- **WHAT THE TASK REQUIRES**
Give back the lines exactly, from the first one to the line with "-.270), .0272, .062, .017, ban, M_BALL)", both ends included.

- **DATA SECTION**
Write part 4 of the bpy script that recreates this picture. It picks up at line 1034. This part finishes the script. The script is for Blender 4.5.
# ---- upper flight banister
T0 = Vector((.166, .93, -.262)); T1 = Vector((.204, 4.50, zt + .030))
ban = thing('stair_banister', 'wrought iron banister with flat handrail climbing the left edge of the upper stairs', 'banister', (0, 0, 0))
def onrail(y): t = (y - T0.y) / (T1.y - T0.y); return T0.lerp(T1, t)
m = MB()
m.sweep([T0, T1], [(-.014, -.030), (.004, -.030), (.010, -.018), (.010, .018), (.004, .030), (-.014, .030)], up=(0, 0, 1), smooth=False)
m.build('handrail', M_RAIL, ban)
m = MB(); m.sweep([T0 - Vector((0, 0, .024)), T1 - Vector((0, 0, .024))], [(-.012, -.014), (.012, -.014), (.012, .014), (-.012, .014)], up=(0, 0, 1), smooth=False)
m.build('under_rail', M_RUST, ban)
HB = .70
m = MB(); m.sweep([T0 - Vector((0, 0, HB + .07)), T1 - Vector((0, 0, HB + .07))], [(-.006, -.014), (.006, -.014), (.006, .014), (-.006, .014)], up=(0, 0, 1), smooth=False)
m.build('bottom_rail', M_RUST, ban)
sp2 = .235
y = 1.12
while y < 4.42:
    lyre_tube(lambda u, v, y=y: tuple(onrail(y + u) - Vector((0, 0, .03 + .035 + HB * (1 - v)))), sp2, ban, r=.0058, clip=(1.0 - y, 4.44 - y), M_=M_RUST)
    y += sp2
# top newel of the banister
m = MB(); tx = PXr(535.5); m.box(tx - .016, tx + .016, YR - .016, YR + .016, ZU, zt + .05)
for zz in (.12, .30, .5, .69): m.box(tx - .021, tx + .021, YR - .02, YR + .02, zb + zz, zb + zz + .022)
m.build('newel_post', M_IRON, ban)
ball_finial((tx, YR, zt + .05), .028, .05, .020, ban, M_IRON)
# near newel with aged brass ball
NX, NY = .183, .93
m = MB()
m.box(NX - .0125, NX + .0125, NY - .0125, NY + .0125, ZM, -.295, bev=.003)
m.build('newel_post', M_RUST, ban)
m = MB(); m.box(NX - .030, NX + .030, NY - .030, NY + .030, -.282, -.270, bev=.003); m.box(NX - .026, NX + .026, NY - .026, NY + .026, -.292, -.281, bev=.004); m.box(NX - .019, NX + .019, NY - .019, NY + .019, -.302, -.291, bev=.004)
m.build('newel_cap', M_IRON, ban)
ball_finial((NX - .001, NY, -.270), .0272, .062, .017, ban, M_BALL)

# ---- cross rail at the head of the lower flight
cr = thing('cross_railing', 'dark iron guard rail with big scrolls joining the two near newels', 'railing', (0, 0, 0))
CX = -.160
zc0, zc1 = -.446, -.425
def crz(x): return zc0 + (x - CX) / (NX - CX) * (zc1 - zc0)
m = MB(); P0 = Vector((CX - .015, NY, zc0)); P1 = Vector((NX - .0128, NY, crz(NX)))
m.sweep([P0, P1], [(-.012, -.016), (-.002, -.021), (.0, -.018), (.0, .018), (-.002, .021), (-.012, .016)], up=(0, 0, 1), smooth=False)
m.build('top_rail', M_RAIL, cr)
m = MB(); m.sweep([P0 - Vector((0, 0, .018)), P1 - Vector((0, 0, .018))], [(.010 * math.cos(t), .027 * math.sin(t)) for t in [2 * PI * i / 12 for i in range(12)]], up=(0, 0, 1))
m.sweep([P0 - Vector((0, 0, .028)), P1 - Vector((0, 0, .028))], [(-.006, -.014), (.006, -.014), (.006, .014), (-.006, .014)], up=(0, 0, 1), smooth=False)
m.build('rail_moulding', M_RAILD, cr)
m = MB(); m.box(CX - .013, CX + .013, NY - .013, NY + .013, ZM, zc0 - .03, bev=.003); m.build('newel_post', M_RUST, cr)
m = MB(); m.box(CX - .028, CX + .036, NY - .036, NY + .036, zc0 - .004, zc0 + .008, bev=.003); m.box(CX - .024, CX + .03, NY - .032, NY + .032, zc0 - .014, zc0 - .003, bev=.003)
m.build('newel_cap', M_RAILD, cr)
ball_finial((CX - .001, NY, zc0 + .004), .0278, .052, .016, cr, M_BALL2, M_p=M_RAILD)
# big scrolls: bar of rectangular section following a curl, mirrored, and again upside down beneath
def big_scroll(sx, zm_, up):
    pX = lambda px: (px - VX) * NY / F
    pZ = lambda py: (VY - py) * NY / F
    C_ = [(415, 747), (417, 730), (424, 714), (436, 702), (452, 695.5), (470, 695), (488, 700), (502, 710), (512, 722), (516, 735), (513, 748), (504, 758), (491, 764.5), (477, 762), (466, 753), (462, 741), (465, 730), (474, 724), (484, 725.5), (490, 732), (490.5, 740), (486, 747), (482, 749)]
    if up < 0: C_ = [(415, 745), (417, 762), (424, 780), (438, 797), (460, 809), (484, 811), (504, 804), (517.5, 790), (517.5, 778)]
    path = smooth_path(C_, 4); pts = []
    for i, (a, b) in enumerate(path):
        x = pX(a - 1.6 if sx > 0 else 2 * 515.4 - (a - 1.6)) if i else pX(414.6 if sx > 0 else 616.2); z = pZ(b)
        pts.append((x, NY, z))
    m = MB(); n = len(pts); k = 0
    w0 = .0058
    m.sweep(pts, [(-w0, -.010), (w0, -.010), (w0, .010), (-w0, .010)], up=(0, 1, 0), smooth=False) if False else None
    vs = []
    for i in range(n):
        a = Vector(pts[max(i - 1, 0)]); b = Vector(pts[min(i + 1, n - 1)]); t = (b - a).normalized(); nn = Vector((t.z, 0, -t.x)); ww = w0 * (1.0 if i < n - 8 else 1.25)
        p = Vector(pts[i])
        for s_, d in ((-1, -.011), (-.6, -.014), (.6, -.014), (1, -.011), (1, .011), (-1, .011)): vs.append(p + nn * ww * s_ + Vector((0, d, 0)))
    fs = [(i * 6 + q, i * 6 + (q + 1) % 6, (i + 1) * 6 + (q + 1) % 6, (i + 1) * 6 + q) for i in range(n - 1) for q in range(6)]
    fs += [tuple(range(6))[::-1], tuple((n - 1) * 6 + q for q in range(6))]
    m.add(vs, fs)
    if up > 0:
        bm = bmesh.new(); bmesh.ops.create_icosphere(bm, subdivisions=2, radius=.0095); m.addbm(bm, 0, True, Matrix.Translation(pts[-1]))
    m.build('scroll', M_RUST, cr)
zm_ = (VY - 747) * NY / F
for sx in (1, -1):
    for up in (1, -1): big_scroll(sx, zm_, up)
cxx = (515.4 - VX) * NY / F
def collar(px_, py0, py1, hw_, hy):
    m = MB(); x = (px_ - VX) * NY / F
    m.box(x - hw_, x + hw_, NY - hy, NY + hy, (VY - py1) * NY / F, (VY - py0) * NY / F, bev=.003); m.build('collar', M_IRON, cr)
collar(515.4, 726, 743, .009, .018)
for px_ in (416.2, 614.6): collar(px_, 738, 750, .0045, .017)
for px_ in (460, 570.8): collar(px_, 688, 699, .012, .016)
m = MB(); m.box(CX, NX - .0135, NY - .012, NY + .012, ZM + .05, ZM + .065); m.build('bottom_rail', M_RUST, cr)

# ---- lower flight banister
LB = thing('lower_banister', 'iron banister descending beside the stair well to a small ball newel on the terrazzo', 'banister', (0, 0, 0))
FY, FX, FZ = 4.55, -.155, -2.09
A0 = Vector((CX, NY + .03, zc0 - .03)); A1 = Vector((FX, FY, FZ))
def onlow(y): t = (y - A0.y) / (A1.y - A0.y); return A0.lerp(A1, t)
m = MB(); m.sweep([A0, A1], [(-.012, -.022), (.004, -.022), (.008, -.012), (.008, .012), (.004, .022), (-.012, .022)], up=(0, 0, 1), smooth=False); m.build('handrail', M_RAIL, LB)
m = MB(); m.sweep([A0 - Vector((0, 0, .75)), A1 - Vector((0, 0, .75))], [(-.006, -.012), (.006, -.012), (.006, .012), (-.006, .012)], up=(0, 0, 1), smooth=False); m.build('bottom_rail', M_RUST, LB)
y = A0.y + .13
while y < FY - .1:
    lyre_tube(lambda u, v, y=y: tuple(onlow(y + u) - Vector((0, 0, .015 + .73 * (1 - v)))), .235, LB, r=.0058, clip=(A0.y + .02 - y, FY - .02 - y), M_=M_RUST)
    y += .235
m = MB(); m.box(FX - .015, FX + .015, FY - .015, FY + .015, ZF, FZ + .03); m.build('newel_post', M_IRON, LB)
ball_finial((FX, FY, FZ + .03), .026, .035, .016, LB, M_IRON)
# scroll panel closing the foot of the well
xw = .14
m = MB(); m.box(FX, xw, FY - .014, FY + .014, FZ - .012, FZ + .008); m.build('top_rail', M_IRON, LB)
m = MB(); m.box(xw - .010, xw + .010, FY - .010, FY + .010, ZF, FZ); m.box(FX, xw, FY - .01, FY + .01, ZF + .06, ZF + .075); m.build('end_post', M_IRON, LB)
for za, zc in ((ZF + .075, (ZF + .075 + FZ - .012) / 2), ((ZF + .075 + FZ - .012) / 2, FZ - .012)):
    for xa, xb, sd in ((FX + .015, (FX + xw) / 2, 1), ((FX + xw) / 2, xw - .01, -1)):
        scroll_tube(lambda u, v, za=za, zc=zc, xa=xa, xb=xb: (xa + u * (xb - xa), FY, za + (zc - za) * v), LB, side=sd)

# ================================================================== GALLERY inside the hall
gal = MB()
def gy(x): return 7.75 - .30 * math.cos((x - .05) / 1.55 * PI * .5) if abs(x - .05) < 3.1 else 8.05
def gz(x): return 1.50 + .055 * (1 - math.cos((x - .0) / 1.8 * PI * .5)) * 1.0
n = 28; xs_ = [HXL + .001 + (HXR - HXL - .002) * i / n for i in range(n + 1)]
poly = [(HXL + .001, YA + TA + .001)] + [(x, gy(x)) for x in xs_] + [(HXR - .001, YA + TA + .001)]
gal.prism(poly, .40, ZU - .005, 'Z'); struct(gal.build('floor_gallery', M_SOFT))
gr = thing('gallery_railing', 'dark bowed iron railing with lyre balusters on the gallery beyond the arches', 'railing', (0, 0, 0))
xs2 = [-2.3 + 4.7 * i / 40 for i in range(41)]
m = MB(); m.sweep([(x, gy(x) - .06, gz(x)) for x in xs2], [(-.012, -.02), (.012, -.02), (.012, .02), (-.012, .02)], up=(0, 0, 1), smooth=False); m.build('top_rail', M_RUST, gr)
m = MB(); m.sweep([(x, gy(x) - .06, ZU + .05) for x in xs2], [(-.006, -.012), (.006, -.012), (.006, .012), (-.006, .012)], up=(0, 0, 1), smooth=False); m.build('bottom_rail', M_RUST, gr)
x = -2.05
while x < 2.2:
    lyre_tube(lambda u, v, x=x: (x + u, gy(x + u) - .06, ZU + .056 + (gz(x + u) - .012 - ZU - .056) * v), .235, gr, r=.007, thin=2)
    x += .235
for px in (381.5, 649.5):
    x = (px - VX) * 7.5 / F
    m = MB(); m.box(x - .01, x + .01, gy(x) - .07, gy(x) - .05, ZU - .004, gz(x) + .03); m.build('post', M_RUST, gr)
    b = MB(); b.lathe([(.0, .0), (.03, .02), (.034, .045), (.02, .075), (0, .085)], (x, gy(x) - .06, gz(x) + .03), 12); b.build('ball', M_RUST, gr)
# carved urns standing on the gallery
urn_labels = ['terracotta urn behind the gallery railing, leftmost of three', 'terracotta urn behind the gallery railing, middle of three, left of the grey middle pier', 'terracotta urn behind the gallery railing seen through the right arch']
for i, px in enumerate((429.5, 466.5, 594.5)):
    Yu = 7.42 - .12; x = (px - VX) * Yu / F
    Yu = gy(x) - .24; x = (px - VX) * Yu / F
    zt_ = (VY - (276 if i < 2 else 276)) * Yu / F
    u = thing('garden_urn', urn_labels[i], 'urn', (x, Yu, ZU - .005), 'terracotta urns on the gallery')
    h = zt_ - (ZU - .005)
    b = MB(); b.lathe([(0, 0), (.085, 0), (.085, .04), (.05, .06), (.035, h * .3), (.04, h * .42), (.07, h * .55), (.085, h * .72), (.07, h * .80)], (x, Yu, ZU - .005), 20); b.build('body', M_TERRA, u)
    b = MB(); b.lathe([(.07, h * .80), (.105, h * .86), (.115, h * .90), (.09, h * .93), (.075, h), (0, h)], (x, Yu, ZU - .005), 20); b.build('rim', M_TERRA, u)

- **WRITTEN REPLY**
Write part 4 of the bpy script that recreates this picture. It picks up at line 1034. This part finishes the script. The script is for Blender 4.5.
# ---- upper flight banister
T0 = Vector((.166, .93, -.262)); T1 = Vector((.204, 4.50, zt + .030))
ban = thing('stair_banister', 'wrought iron banister with flat handrail climbing the left edge of the upper stairs', 'banister', (0, 0, 0))
def onrail(y): t = (y - T0.y) / (T1.y - T0.y); return T0.lerp(T1, t)
m = MB()
m.sweep([T0, T1], [(-.014, -.030), (.004, -.030), (.010, -.018), (.010, .018), (.004, .030), (-.014, .030)], up=(0, 0, 1), smooth=False)
m.build('handrail', M_RAIL, ban)
m = MB(); m.sweep([T0 - Vector((0, 0, .024)), T1 - Vector((0, 0, .024))], [(-.012, -.014), (.012, -.014), (.012, .014), (-.012, .014)], up=(0, 0, 1), smooth=False)
m.build('under_rail', M_RUST, ban)
HB = .70
m = MB(); m.sweep([T0 - Vector((0, 0, HB + .07)), T1 - Vector((0, 0, HB + .07))], [(-.006, -.014), (.006, -.014), (.006, .014), (-.006, .014)], up=(0, 0, 1), smooth=False)
m.build('bottom_rail', M_RUST, ban)
sp2 = .235
y = 1.12
while y < 4.42:
    lyre_tube(lambda u, v, y=y: tuple(onrail(y + u) - Vector((0, 0, .03 + .035 + HB * (1 - v)))), sp2, ban, r=.0058, clip=(1.0 - y, 4.44 - y), M_=M_RUST)
    y += sp2
# top newel of the banister
m = MB(); tx = PXr(535.5); m.box(tx - .016, tx + .016, YR - .016, YR + .016, ZU, zt + .05)
for zz in (.12, .30, .5, .69): m.box(tx - .021, tx + .021, YR - .02, YR + .02, zb + zz, zb + zz + .022)
m.build('newel_post', M_IRON, ban)
ball_finial((tx, YR, zt + .05), .028, .05, .020, ban, M_IRON)
# near newel with aged brass ball
NX, NY = .183, .93
m = MB()
m.box(NX - .0125, NX + .0125, NY - .0125, NY + .0125, ZM, -.295, bev=.003)
m.build('newel_post', M_RUST, ban)
m = MB(); m.box(NX - .030, NX + .030, NY - .030, NY + .030, -.282, -.270, bev=.003); m.box(NX - .026, NX + .026, NY - .026, NY + .026, -.292, -.281, bev=.004); m.box(NX - .019, NX + .019, NY - .019, NY + .019, -.302, -.291, bev=.004)
m.build('newel_cap', M_IRON, ban)
ball_finial((NX - .001, NY, -.270), .0272, .062, .017, ban, M_BALL)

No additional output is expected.